X. Жестокое христианство
Не от меня моя суровость. Если бы я знал смягчающее слово, я бы охотно утешил и ободрил человека. И все же! Возможно, что страждущему нужно иное: еще более жестокие страдания. Кто так свиреп, что дерзает сказать это? Друг мой, это делает христианство, учение, которое нам подают в виде самого кроткого утешения.

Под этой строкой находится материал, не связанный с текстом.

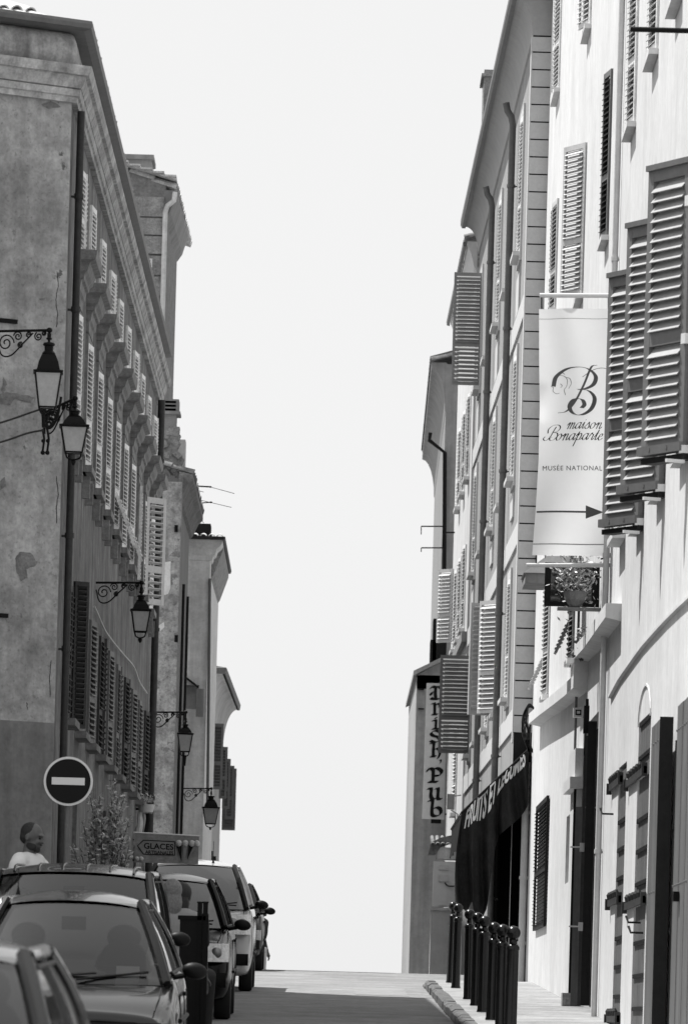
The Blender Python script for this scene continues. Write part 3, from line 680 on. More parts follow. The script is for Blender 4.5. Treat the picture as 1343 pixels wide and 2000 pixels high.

О этой двойственности киргегардовской экзистенциальной философии скрываются все трудности для понимания не только поставляемой ей себе задачи, но и всей проблематики, возникающей при столкновении откровений Св. Писания с истинами, естественно добываемыми нашим разумом. Мы всем существом своим и всеми помыслами своими стремимся засыпать пропасть, отделяющую откровение от истины, мы вперед убеждены, вместе с Гегелем и со всеми философами, в школах которых сформировалось учение Гегеля, что откровение не может и не должно противоречить разуму и разумному пониманию, что, наоборот, оно должно находиться под охраной и защитой их. Правда, и пророки, и апостолы постоянно твердят нам о безумии веры. Правда, и сам Киргегард со страхом и трепетом не устает повторять свои заклинания: чтоб обрести веру, нужно потерять разум. Но ни громовые речи пророков и апостолов, ни страстные заклинания Киргегарда не производят никакого или почти никакого действия и не могут разбудить от обморочного сна нашу свободу. «Страх», что не проверенная и не оправданная разумом свобода приведет, не может не привести к неисчислимым бедам, так врос в наши души, что, по-видимому, нет никаких способов выкорчевать его. Мы глухи даже к грому, мы отводим все заклинания.